SCOTTBURGH, KwaZulu-Natal – Deputy Minister of Forestry, Fisheries and the Environment Narend Singh is spearheading a unified national strategy to accelerate the illegal fisheries trade prosecution across South Africa. Addressing a joint assembly of prosecutors, the South African Police Service (SAPS), and the Coastal Marine Task Force (CMTF), Singh stressed that dismantling these illicit networks requires a tightly synchronized legal and enforcement front.
The call to action was delivered during a specialized training workshop in KwaZulu-Natal, responding directly to the persistent black-market sale of East Coast rock lobster (crayfish) along the N2 corridor near Hibberdene. Singh highlighted that these roadside transactions are merely the final, visible link in a broader criminal pipeline involving illicit harvesting, covert storage, transportation, and distribution.
“These illicit activities severely strain our national marine reserves, disadvantage compliant fishers, jeopardize the safety of enforcement personnel and the public, and degrade overall respect for the law,” the Deputy Minister noted during his address in Scottburgh.
Protecting the country’s coastal and ecological wealth, he argued, cannot be shouldered by one agency or government tier alone. Singh advocated for a frictionless, highly coordinated synergy spanning the entire prosecutorial and enforcement continuum. He detailed that synchronized intelligence, meticulous investigations, rigorous evidence handling, precise charge sheets, strategic prosecutorial judgment, and relentless court follow-up must operate as interconnected components of one cohesive system.
This enforcement drive directly underpins the government’s Small-Scale Fisheries Policy, which has already granted long-term fishing rights to 172 cooperatives, supporting approximately 10,000 fishers. The governmental focus is now pivoting toward actionable support mechanisms—such as market access, infrastructure development, cold chain storage, processing hubs, governance frameworks, and business growth—to ensure lawful operators prosper.
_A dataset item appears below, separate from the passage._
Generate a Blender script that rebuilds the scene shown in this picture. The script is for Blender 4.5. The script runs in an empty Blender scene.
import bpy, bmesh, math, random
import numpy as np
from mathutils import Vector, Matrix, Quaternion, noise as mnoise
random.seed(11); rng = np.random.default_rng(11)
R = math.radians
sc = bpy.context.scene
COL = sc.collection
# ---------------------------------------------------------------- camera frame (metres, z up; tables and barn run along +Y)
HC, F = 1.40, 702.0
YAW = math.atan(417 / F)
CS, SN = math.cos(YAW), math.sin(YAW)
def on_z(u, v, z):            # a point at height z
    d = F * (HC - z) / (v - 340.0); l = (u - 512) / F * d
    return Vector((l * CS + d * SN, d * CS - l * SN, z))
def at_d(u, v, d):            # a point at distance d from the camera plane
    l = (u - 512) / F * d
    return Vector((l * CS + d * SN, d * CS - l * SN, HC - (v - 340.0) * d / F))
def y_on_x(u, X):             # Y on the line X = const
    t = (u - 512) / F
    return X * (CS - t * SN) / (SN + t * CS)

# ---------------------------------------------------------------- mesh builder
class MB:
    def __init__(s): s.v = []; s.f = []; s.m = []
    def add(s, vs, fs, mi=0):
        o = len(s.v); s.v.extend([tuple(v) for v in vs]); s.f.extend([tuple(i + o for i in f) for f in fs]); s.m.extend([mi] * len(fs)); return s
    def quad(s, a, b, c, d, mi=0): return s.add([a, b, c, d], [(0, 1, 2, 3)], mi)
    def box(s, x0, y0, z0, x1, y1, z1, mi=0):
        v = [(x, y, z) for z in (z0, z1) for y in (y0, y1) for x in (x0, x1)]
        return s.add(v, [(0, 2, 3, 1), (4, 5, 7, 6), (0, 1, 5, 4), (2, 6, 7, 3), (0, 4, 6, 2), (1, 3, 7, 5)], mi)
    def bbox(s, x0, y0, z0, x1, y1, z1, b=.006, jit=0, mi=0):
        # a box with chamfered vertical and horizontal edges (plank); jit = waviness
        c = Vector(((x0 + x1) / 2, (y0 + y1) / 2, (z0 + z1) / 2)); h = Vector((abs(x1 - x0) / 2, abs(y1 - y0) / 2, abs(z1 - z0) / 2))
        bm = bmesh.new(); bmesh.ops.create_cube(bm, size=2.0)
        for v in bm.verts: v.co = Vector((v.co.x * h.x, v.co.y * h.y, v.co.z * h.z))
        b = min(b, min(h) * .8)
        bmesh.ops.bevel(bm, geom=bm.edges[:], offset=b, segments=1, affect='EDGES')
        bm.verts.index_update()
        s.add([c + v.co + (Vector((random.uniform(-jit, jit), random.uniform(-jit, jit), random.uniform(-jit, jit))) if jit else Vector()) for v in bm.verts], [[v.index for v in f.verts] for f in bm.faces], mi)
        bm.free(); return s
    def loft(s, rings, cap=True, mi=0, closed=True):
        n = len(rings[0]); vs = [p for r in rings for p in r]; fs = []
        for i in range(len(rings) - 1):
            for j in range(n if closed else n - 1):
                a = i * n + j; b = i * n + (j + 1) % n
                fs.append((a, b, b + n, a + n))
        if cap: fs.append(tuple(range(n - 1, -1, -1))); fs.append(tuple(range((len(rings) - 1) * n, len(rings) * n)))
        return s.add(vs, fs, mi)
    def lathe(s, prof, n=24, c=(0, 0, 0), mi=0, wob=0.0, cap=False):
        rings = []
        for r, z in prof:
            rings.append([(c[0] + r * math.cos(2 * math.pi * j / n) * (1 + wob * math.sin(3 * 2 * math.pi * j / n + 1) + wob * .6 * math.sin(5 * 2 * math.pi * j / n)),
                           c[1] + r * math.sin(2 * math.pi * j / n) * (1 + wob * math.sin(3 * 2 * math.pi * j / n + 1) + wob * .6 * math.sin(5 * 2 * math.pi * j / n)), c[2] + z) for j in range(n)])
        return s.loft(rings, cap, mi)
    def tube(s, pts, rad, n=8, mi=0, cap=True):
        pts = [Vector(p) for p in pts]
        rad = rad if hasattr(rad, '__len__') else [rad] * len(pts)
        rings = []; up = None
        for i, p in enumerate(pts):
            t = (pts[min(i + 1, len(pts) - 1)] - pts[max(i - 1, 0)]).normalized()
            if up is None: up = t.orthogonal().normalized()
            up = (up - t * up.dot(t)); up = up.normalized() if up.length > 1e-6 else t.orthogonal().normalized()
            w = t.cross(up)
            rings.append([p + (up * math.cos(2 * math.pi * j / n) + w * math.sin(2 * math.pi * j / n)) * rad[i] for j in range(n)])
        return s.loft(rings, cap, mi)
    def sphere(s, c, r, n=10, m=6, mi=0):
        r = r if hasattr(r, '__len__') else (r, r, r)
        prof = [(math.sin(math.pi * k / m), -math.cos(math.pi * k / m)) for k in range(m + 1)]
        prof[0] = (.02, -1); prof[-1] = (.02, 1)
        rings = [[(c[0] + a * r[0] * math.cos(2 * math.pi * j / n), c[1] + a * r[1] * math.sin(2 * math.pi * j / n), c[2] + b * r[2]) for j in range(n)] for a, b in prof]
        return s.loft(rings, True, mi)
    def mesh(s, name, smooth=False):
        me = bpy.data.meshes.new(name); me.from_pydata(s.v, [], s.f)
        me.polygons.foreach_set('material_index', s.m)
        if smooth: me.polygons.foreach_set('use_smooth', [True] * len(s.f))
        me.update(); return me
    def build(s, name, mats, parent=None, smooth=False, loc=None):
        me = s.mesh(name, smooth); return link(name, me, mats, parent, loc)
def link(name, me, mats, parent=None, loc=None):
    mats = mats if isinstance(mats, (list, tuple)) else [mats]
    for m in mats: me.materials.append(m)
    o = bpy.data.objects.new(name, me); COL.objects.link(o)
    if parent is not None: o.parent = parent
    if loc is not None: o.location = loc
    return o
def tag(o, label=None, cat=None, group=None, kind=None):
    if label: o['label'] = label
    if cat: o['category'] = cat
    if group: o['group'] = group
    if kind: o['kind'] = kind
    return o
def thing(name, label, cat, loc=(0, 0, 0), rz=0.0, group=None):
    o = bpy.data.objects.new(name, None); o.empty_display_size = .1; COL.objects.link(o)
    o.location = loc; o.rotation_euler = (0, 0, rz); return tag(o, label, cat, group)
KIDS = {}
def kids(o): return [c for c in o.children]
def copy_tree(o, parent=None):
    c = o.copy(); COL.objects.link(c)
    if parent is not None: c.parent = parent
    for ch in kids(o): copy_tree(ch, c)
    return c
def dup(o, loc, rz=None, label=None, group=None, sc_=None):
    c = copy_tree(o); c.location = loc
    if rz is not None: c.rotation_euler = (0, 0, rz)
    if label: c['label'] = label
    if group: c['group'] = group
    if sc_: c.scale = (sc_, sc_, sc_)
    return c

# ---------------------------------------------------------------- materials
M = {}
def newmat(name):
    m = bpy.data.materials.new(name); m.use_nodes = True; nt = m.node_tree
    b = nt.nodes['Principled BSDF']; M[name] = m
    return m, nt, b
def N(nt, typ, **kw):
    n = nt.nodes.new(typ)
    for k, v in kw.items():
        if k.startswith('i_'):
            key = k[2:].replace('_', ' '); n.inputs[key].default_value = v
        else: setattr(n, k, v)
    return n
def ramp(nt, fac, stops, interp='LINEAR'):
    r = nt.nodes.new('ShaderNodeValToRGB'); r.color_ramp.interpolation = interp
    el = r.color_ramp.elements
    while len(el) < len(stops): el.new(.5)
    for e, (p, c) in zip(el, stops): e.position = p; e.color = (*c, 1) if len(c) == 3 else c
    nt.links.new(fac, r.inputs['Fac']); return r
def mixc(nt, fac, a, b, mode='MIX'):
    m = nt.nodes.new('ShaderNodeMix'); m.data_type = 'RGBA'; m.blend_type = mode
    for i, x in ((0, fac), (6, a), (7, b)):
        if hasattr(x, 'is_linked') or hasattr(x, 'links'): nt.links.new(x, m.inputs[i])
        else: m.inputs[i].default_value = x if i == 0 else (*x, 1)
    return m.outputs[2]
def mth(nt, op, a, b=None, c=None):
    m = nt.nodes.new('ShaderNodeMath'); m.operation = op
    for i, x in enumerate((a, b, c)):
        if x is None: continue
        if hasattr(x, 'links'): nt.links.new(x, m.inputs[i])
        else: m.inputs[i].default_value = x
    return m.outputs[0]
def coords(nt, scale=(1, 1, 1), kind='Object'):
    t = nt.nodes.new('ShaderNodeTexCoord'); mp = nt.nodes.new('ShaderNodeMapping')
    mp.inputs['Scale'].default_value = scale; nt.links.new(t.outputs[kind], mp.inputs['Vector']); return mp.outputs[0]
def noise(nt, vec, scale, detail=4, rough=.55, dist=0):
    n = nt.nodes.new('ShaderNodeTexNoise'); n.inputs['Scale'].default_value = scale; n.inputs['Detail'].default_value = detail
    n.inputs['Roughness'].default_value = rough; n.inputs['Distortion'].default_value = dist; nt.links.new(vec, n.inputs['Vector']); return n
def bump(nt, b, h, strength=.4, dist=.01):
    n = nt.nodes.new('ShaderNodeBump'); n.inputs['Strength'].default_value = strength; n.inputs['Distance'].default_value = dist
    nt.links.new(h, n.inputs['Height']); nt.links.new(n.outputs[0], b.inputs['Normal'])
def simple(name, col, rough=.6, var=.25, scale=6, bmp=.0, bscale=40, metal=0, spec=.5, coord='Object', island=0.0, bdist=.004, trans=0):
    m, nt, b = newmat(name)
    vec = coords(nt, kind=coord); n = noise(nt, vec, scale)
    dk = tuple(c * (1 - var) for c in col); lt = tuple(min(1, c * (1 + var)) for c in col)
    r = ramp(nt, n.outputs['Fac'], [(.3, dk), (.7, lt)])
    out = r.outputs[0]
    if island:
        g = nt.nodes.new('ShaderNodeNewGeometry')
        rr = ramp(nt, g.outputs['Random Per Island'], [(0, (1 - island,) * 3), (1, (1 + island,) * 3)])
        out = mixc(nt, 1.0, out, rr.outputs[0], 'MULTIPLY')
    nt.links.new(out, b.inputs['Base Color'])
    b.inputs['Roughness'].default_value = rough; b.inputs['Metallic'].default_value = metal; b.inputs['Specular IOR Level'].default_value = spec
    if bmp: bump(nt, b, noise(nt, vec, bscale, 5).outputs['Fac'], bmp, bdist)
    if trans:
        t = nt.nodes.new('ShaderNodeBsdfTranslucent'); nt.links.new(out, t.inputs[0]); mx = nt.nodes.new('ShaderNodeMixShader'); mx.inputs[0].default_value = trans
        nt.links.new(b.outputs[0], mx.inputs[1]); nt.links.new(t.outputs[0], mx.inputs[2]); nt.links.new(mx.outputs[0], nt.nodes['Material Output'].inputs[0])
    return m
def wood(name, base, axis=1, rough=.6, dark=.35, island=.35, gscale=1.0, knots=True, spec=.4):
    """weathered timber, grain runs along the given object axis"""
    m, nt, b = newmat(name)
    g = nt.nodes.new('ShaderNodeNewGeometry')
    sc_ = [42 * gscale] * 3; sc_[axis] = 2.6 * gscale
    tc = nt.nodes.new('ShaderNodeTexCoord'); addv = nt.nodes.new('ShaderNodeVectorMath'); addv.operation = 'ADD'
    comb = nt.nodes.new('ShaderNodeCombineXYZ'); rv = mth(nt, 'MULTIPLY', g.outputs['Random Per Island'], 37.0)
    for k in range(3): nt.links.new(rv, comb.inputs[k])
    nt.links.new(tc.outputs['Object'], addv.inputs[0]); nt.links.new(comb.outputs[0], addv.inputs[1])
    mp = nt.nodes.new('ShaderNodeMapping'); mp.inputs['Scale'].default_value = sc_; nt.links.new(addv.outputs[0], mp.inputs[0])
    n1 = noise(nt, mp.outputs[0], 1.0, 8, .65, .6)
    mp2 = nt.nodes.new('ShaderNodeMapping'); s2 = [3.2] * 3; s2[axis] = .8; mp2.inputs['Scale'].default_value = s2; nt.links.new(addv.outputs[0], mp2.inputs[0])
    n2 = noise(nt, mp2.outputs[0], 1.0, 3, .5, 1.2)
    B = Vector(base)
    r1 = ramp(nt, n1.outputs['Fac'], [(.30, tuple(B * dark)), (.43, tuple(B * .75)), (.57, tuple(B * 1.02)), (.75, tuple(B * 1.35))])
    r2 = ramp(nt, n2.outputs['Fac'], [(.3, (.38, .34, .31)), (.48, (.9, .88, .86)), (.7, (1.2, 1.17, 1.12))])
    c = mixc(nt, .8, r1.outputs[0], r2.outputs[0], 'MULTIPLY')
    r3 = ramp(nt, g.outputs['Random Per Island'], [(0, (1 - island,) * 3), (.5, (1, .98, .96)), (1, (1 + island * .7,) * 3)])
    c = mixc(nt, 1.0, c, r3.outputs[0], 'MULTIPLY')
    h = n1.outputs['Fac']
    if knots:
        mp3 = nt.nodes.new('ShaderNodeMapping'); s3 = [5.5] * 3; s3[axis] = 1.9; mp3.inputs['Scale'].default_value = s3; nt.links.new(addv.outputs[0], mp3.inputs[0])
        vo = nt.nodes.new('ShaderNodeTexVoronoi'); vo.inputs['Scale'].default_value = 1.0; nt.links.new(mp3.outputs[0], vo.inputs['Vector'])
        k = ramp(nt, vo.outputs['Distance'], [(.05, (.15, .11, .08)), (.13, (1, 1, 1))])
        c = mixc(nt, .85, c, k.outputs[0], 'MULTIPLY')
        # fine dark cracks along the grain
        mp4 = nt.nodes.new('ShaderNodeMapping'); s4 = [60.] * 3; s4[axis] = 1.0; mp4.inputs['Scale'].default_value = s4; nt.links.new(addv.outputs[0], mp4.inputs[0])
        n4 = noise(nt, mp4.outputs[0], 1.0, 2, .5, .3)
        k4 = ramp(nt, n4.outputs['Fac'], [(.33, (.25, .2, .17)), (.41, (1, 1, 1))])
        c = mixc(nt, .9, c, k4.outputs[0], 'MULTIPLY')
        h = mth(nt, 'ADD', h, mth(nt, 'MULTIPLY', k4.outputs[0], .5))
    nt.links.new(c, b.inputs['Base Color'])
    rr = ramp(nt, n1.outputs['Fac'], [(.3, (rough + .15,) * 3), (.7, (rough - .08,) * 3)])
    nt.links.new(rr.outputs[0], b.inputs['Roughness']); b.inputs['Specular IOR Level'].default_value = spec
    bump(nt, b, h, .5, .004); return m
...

“Robust enforcement safeguards the environment in which these legitimate participants can succeed,” Singh explained. “When we fall short in vigorously prosecuting offenders, we actively sabotage the economic opportunities being built for coastal communities and future generations.”
The efficacy of this intelligence-led, collaborative approach is evident in recent operational data. From April to June 2026 alone, joint efforts yielded six new case dockets under the Marine Living Resources Act, nine arrests, and 22 admission-of-guilt fines accumulating to R42,000. Significant asset seizures during this period included 352 linefish (valued at R176,000), East Coast rock lobster (valued at R31,500), and 47 illicit gillnets (valued at R21,150).
Despite these gains, Singh acknowledged ongoing hurdles. Illegal gillnetting continues to ravage local estuaries, and cases involving undocumented foreign nationals introduce complex jurisdictional and procedural layers. Additionally, unauthorized developments in ecologically sensitive zones like Umgababa, alongside forestry and other environmental violations, demand this same unified enforcement response.
The Deputy Minister emphasized that true environmental enforcement success is not solely quantified by arrest or seizure tallies. The ultimate metrics are conclusive prosecutions, fitting sentencing, and the sustained preservation of resources for current and future generations. Achieving this demands that every node in the chain—compliance officers, investigators, and prosecutors—comprehends the operational realities, evidentiary standards, and procedural demands of their counterparts.
To foster this mutual understanding, the ongoing two-day training program is equipping officials with advanced expertise across multiple regulatory domains. The comprehensive syllabus includes the Marine Living Resources Act, countermeasures for illegal, unreported, and unregulated (IUU) fishing, the Integrated Coastal Management Act, off-road vehicle regulations, municipal development enforcement, forestry laws, mining and water-use compliance, biodiversity offenses, and Marine Protected Area management.